Design of a high power OOK modulator and verification of circuits in 60GHz SiGe BiCMOS
Abstract
In this thesis, components for the UiB 60 GHz system are verified numerically and an on-off-keying (OOK) modulator is designed. Presence of mass in particle detector systems decrease the accuracy measuring the particle paths. This is a problem e.g. in the ALICE and ATLAS experiments. The detector systems are also highly complex, and difficult to construct. For reducing the mass and the construction complexity of particle detector systems, wireless data transfer for the sensors is proposed by WADAPT. The Microelectronics group at the University of Bergen (UiB/UoB) is working on the development of a low-power 60 GHz transceiver chip for this purpose. A previous system design exists, suggested by H.K. Soltveit, using a heterodyne receiver. This thesis suggests that a small improvement of power consumption can be achieved with a homodyne receiver scheme A previously designed three-stage LNA for 60 GHz with ≥ 9 GHz bandwidth and ≤ 4.5 dB noise figure is verified and adjusted with electromagnetic simulation and yield analysis, to meet the performance requirements of 20 dB gain and ≤ 12 mW power consumption.

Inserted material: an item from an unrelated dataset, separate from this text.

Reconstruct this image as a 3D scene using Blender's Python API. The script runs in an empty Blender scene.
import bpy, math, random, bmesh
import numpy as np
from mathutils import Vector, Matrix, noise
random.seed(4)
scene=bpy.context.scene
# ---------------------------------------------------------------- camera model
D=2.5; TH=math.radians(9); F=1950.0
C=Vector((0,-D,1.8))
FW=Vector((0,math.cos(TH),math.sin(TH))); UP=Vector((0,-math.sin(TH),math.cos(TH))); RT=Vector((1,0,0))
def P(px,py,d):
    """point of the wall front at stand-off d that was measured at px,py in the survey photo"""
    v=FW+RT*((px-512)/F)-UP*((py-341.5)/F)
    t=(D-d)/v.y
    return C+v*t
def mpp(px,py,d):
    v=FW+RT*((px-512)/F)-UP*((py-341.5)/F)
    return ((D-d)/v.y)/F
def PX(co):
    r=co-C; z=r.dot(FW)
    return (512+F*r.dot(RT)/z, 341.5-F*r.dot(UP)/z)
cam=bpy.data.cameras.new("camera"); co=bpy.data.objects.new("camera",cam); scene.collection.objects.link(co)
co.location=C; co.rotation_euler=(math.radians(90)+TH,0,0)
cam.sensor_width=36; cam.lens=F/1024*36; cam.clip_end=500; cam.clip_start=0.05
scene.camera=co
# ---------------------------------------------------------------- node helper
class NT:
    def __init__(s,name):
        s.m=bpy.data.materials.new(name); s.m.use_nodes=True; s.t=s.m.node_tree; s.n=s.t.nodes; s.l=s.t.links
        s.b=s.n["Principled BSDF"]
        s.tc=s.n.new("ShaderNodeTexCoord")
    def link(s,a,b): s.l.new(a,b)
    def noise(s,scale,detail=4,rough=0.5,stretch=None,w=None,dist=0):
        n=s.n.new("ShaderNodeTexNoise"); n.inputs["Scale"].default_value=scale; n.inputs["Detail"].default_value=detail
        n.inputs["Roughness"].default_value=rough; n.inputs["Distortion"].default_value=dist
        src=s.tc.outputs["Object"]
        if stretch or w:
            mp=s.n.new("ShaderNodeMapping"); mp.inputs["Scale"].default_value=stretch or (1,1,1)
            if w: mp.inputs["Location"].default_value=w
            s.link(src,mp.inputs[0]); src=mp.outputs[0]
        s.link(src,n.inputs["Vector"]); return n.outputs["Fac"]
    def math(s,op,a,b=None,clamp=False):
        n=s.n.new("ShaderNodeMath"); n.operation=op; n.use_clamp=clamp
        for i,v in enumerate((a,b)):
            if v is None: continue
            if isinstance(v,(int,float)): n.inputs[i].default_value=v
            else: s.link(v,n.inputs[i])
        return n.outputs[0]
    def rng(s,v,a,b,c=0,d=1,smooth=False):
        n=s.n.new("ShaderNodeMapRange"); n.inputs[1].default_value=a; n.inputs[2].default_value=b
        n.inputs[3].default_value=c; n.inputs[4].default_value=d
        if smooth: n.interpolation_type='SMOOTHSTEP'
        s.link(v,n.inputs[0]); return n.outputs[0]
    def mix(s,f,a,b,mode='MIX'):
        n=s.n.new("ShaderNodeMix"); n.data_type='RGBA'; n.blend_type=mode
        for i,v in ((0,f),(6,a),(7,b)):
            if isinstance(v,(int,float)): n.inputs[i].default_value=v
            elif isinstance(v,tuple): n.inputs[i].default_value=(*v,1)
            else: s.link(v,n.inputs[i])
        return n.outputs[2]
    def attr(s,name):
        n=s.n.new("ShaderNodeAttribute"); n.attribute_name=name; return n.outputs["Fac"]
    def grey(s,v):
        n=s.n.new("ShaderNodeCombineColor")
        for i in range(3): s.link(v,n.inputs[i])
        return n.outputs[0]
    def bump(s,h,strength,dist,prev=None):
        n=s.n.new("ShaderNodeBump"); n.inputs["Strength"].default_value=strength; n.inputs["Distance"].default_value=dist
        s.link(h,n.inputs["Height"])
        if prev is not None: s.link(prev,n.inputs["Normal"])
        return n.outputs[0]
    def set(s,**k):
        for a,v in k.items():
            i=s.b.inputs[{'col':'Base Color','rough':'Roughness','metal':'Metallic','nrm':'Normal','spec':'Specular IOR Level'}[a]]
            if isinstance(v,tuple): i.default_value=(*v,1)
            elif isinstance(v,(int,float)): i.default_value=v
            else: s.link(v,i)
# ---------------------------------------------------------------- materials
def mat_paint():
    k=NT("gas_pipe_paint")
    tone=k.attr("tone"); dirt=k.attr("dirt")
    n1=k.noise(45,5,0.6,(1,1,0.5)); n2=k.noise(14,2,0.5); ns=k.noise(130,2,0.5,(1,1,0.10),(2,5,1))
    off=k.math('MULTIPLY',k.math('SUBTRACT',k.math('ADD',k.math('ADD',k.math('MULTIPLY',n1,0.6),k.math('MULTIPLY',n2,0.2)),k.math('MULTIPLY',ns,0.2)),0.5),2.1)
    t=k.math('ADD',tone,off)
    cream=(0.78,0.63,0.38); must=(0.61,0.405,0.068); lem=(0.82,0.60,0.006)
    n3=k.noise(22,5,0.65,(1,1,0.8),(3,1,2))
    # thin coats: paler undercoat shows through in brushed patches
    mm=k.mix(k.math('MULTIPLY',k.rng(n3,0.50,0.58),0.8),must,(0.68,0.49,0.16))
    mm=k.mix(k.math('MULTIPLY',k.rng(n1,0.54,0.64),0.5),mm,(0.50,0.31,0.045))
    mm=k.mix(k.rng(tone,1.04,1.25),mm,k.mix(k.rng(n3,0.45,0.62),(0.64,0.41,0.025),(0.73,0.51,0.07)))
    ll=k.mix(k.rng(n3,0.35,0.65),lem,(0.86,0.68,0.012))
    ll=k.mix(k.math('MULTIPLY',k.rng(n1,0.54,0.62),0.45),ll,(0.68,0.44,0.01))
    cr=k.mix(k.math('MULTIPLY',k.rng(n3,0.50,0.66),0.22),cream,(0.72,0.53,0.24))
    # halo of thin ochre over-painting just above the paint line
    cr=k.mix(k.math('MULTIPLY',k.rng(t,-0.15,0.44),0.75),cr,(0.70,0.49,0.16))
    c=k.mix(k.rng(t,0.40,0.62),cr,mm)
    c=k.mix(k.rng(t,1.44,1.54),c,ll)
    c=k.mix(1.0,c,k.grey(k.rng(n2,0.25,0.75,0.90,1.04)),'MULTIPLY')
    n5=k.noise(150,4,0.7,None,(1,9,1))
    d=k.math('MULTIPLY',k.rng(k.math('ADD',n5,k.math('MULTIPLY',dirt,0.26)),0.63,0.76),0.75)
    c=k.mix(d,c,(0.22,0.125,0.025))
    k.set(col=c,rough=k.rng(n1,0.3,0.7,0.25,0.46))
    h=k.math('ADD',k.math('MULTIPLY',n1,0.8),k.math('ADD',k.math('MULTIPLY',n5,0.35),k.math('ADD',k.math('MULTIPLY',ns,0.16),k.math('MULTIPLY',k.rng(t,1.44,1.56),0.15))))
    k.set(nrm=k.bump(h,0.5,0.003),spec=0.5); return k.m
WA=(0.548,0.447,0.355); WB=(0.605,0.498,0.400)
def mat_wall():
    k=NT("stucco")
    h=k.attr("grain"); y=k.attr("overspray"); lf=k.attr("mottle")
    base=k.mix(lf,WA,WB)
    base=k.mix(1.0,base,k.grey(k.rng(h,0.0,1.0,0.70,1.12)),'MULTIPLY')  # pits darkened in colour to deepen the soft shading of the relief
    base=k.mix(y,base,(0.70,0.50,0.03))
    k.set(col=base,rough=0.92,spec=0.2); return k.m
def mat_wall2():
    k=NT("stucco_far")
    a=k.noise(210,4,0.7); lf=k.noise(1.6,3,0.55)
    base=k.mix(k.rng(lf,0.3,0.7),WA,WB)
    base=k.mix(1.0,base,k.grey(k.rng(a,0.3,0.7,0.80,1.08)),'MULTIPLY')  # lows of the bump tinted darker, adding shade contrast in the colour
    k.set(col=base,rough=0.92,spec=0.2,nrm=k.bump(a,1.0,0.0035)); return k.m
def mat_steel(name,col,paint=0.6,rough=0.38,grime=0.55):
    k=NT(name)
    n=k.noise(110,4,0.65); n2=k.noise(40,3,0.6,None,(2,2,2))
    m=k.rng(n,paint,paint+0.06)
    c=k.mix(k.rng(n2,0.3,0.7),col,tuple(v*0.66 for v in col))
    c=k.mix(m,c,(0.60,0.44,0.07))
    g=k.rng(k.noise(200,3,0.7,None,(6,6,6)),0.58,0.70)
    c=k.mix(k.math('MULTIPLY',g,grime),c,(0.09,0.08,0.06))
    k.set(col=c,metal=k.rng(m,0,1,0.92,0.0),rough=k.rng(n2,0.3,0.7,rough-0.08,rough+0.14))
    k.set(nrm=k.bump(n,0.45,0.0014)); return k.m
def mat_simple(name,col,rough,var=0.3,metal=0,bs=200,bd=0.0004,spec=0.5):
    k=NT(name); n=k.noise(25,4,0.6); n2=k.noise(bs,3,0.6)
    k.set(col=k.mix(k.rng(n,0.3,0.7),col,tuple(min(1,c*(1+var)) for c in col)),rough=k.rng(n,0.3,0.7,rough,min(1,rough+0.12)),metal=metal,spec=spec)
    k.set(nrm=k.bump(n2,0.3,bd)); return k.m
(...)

A previously designed three-stage PA with ≤ 30 mW power consumption, +5 dBm power output and ≥ 15 % power-added efficiency for the amplification of OOK modulated signals is verified and analyzed with electromagnetic simulations, corner analysis and bias tuning. A possibly novel OOK modulator is presented with ≤ 40 mW power consumption, 11 Gbps maximum data rate and 56 dB simulated CNR. Using a single-ended threestage switched-common-emitter topology where the speed of the switching is increased by switching the transconductance of the HBTs while in the forward-active mode of operation.